_Task brief_: Retype all of the data exactly as given.

_Material_:
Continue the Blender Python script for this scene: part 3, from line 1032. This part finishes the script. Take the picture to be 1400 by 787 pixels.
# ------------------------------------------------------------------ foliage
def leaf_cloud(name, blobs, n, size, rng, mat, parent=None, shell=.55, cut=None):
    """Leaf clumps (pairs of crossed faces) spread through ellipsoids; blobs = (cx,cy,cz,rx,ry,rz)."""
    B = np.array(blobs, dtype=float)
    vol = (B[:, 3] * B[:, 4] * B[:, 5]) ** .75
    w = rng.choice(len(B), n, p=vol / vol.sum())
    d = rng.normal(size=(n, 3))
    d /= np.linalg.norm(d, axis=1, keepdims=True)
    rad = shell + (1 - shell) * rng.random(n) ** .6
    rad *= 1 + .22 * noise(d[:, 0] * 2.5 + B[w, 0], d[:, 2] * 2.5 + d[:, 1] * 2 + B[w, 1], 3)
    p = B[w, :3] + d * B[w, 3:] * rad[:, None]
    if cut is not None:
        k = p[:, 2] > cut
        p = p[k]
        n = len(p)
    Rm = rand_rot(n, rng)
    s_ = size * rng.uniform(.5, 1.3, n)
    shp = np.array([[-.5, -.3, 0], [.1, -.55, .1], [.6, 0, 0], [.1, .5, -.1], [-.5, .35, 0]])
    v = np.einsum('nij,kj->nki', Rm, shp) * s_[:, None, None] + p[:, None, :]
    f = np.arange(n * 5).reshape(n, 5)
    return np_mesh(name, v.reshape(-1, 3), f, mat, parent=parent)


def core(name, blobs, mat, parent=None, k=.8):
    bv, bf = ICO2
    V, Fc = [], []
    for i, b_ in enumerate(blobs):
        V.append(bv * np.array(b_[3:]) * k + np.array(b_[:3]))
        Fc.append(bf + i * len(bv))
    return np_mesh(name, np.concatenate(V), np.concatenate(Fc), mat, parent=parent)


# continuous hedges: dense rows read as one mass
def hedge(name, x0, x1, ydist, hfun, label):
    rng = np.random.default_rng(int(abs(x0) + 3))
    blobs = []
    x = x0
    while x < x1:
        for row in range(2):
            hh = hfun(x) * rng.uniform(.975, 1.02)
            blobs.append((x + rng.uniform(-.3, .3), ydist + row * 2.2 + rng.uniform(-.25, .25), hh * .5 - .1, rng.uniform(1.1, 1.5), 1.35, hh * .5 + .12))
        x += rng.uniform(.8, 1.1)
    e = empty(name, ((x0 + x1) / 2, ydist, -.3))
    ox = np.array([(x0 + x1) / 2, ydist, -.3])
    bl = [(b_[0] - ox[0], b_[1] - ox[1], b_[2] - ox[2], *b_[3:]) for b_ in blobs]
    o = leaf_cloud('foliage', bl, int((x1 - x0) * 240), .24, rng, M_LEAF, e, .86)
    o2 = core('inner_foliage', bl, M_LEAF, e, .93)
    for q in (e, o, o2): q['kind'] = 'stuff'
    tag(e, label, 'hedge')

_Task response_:
Continue the Blender Python script for this scene: part 3, from line 1032. This part finishes the script. Take the picture to be 1400 by 787 pixels.
# ------------------------------------------------------------------ foliage
def leaf_cloud(name, blobs, n, size, rng, mat, parent=None, shell=.55, cut=None):
    """Leaf clumps (pairs of crossed faces) spread through ellipsoids; blobs = (cx,cy,cz,rx,ry,rz)."""
    B = np.array(blobs, dtype=float)
    vol = (B[:, 3] * B[:, 4] * B[:, 5]) ** .75
    w = rng.choice(len(B), n, p=vol / vol.sum())
    d = rng.normal(size=(n, 3))
    d /= np.linalg.norm(d, axis=1, keepdims=True)
    rad = shell + (1 - shell) * rng.random(n) ** .6
    rad *= 1 + .22 * noise(d[:, 0] * 2.5 + B[w, 0], d[:, 2] * 2.5 + d[:, 1] * 2 + B[w, 1], 3)
    p = B[w, :3] + d * B[w, 3:] * rad[:, None]
    if cut is not None:
        k = p[:, 2] > cut
        p = p[k]
        n = len(p)
    Rm = rand_rot(n, rng)
    s_ = size * rng.uniform(.5, 1.3, n)
    shp = np.array([[-.5, -.3, 0], [.1, -.55, .1], [.6, 0, 0], [.1, .5, -.1], [-.5, .35, 0]])
    v = np.einsum('nij,kj->nki', Rm, shp) * s_[:, None, None] + p[:, None, :]
    f = np.arange(n * 5).reshape(n, 5)
    return np_mesh(name, v.reshape(-1, 3), f, mat, parent=parent)


def core(name, blobs, mat, parent=None, k=.8):
    bv, bf = ICO2
    V, Fc = [], []
    for i, b_ in enumerate(blobs):
        V.append(bv * np.array(b_[3:]) * k + np.array(b_[:3]))
        Fc.append(bf + i * len(bv))
    return np_mesh(name, np.concatenate(V), np.concatenate(Fc), mat, parent=parent)


# continuous hedges: dense rows read as one mass
def hedge(name, x0, x1, ydist, hfun, label):
    rng = np.random.default_rng(int(abs(x0) + 3))
    blobs = []
    x = x0
    while x < x1:
        for row in range(2):
            hh = hfun(x) * rng.uniform(.975, 1.02)
            blobs.append((x + rng.uniform(-.3, .3), ydist + row * 2.2 + rng.uniform(-.25, .25), hh * .5 - .1, rng.uniform(1.1, 1.5), 1.35, hh * .5 + .12))
        x += rng.uniform(.8, 1.1)
    e = empty(name, ((x0 + x1) / 2, ydist, -.3))
    ox = np.array([(x0 + x1) / 2, ydist, -.3])
    bl = [(b_[0] - ox[0], b_[1] - ox[1], b_[2] - ox[2], *b_[3:]) for b_ in blobs]
    o = leaf_cloud('foliage', bl, int((x1 - x0) * 240), .24, rng, M_LEAF, e, .86)
    o2 = core('inner_foliage', bl, M_LEAF, e, .93)
    for q in (e, o, o2): q['kind'] = 'stuff'
    tag(e, label, 'hedge')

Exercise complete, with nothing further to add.